* _Short problem_:
Starting at the top of the records, output every line through the one that contains "def gz(p, off=0.0): return", keeping each exactly as it appears.

* _Records for this exercise_:

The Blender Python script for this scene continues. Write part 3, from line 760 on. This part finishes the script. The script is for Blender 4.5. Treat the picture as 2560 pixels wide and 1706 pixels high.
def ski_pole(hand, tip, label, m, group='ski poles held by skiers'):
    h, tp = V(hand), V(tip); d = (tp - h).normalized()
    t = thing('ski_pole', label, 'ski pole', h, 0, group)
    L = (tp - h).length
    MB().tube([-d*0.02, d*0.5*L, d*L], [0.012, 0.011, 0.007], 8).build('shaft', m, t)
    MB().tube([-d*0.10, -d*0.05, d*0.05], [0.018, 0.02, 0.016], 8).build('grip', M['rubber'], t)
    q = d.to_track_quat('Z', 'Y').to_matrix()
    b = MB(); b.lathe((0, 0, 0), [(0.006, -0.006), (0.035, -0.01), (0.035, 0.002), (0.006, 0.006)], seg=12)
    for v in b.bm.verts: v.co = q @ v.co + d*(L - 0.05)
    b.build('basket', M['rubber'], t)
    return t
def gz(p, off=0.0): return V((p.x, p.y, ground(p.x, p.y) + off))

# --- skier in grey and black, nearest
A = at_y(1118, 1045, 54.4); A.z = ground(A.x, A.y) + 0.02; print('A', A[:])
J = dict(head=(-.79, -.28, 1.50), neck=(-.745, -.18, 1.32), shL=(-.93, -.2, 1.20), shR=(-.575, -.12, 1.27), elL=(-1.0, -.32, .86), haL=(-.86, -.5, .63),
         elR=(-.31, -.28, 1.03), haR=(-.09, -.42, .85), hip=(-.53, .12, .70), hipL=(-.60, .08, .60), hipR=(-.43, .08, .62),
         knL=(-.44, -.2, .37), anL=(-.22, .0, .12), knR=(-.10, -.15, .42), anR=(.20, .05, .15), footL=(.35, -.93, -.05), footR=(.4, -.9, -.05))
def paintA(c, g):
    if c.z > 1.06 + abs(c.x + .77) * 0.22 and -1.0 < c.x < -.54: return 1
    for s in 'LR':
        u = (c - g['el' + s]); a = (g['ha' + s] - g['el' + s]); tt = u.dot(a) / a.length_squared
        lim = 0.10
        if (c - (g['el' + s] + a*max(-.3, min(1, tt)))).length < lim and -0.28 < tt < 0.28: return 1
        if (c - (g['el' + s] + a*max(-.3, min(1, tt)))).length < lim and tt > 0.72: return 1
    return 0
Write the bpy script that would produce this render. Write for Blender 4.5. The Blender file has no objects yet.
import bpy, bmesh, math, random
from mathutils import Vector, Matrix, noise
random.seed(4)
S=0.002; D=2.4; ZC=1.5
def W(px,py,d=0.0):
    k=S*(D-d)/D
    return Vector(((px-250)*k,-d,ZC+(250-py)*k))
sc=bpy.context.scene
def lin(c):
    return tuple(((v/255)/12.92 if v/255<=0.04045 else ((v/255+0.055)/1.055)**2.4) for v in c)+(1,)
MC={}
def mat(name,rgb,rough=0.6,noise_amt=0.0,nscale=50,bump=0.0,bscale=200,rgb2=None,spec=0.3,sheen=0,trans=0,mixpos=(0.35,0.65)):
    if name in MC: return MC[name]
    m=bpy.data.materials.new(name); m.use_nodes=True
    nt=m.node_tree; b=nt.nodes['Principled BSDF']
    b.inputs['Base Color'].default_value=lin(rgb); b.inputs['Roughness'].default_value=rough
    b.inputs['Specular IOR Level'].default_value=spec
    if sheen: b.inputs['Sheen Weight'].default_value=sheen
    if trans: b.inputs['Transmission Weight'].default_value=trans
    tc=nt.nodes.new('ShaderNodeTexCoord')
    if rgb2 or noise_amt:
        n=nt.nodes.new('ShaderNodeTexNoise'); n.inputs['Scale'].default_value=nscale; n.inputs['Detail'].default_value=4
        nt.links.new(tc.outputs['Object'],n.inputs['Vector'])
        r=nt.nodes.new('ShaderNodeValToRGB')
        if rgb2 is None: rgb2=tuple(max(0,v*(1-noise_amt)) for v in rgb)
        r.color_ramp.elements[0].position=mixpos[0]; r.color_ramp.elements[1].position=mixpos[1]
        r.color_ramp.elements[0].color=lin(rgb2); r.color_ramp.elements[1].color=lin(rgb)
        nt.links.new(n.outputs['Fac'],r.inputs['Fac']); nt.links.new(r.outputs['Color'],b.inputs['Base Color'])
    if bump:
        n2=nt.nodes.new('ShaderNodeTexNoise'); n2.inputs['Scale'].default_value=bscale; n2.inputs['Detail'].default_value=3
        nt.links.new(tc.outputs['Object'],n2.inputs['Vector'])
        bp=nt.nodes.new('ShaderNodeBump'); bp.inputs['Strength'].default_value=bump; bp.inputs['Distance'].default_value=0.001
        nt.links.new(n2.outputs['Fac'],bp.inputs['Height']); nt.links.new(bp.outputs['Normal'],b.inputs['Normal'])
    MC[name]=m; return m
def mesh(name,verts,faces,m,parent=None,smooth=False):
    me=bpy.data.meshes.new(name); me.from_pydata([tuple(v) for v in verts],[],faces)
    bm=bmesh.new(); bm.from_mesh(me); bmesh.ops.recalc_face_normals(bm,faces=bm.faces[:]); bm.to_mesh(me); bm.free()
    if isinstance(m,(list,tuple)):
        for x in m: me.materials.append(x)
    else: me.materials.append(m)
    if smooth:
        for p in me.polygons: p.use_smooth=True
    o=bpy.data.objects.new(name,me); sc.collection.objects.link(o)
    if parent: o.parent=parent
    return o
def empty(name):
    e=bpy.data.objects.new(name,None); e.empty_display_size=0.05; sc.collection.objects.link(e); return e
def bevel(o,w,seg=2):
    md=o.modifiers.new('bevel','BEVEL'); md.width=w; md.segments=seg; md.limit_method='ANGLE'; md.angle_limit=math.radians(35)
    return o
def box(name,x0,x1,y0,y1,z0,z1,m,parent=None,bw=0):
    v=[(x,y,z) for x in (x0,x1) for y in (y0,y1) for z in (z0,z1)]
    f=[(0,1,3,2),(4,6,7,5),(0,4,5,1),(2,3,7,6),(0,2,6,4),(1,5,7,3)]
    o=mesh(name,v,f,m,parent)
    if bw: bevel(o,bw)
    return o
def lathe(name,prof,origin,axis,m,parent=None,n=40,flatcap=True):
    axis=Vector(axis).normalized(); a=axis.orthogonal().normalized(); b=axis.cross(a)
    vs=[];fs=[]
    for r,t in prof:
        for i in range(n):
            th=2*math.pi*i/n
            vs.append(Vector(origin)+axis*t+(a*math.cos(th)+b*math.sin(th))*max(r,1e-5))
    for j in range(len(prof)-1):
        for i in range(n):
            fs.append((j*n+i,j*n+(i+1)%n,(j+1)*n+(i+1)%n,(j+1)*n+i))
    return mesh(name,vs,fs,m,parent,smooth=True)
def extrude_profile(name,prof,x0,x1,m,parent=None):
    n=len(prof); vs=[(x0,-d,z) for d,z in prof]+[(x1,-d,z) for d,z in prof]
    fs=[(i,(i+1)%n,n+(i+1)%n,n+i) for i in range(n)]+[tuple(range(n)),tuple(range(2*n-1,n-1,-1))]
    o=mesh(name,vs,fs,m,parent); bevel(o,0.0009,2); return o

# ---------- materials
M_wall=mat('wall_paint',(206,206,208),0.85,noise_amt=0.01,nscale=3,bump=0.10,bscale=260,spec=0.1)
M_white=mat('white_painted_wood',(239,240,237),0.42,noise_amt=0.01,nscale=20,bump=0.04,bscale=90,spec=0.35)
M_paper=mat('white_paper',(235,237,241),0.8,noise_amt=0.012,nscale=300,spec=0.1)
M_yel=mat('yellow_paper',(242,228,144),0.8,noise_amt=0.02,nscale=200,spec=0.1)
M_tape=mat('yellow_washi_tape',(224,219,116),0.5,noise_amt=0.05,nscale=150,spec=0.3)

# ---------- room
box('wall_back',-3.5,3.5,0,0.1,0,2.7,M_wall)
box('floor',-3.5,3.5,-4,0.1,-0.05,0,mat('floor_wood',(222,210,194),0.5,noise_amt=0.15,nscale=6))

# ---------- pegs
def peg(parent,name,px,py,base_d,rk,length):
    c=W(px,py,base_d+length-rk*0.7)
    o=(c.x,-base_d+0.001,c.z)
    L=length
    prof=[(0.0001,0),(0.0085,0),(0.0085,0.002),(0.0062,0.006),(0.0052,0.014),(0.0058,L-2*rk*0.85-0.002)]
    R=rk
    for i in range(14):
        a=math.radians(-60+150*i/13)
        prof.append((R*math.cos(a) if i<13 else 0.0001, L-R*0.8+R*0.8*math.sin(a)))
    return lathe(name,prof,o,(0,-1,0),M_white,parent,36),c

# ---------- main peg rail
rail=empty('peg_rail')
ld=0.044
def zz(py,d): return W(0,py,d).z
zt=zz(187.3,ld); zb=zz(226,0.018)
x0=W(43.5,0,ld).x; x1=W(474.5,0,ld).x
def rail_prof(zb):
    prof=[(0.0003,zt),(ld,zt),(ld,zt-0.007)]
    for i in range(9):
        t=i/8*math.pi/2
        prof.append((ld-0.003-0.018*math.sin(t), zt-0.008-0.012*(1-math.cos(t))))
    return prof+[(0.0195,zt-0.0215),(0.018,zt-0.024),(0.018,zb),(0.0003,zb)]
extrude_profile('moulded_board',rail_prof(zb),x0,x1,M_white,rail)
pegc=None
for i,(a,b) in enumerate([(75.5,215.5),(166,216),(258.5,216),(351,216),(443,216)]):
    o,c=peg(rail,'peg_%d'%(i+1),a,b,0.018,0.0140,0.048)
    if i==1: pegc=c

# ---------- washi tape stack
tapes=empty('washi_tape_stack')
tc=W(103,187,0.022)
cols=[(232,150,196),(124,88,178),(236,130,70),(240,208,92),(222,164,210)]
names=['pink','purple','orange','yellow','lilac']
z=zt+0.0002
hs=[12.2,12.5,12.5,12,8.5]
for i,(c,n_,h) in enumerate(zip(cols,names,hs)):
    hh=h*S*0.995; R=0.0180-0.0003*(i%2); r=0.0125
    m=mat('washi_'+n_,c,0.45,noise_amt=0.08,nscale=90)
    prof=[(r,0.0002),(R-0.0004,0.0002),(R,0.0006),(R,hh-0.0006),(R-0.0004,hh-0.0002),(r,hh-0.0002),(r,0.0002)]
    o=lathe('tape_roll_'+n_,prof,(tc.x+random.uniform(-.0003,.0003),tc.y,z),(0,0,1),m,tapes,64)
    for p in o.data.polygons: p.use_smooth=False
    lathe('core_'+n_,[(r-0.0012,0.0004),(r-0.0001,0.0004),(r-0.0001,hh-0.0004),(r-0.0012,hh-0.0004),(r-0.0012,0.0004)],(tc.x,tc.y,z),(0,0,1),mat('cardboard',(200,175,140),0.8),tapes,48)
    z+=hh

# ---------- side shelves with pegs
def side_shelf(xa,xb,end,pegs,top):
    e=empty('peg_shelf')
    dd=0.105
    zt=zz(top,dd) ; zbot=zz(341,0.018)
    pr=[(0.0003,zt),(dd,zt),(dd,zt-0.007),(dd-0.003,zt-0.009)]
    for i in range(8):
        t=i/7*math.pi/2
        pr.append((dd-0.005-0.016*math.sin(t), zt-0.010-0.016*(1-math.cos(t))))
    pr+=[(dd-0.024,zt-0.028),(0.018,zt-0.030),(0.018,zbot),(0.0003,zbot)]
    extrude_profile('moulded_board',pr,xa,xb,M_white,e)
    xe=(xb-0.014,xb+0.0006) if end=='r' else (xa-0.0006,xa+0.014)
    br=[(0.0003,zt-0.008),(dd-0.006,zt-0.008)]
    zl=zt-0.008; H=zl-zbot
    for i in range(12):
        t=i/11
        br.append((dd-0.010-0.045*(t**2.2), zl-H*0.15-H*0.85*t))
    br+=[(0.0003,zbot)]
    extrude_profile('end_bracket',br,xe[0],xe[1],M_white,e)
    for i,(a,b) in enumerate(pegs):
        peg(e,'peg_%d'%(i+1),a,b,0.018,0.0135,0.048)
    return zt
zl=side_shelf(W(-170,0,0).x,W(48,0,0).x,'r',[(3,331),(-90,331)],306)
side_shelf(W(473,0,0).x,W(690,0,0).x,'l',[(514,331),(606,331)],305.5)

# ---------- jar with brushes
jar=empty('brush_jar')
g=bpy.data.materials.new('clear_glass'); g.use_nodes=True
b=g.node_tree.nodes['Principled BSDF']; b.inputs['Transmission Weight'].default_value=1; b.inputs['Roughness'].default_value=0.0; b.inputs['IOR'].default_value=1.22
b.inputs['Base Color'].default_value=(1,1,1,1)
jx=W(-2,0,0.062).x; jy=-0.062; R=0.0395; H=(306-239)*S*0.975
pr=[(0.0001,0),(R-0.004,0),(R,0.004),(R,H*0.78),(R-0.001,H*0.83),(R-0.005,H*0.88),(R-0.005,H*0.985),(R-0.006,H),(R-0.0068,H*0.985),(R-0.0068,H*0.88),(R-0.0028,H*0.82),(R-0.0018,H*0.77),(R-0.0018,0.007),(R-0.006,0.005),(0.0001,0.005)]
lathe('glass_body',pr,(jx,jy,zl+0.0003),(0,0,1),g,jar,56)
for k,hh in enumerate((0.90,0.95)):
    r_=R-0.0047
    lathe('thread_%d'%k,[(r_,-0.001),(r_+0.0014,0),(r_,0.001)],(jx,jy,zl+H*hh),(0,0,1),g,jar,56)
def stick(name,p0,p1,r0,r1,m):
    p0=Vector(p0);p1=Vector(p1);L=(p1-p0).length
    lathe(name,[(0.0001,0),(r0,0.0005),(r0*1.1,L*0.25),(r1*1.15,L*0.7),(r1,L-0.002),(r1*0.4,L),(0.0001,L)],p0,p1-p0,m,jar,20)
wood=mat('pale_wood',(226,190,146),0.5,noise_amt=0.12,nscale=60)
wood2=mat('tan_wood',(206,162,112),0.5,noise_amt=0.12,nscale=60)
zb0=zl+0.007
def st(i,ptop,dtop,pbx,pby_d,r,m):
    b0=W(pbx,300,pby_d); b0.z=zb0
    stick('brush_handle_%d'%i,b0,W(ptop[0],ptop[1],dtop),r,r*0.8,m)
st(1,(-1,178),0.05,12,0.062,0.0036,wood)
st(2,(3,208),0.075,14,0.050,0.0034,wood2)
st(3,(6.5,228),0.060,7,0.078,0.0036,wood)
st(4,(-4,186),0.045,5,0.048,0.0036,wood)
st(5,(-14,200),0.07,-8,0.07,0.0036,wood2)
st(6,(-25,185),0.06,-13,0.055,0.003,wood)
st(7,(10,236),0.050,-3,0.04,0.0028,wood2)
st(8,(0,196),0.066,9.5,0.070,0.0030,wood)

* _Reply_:
The Blender Python script for this scene continues. Write part 3, from line 760 on. This part finishes the script. The script is for Blender 4.5. Treat the picture as 2560 pixels wide and 1706 pixels high.
def ski_pole(hand, tip, label, m, group='ski poles held by skiers'):
    h, tp = V(hand), V(tip); d = (tp - h).normalized()
    t = thing('ski_pole', label, 'ski pole', h, 0, group)
    L = (tp - h).length
    MB().tube([-d*0.02, d*0.5*L, d*L], [0.012, 0.011, 0.007], 8).build('shaft', m, t)
    MB().tube([-d*0.10, -d*0.05, d*0.05], [0.018, 0.02, 0.016], 8).build('grip', M['rubber'], t)
    q = d.to_track_quat('Z', 'Y').to_matrix()
    b = MB(); b.lathe((0, 0, 0), [(0.006, -0.006), (0.035, -0.01), (0.035, 0.002), (0.006, 0.006)], seg=12)
    for v in b.bm.verts: v.co = q @ v.co + d*(L - 0.05)
    b.build('basket', M['rubber'], t)
    return t
def gz(p, off=0.0): return V((p.x, p.y, ground(p.x, p.y) + off))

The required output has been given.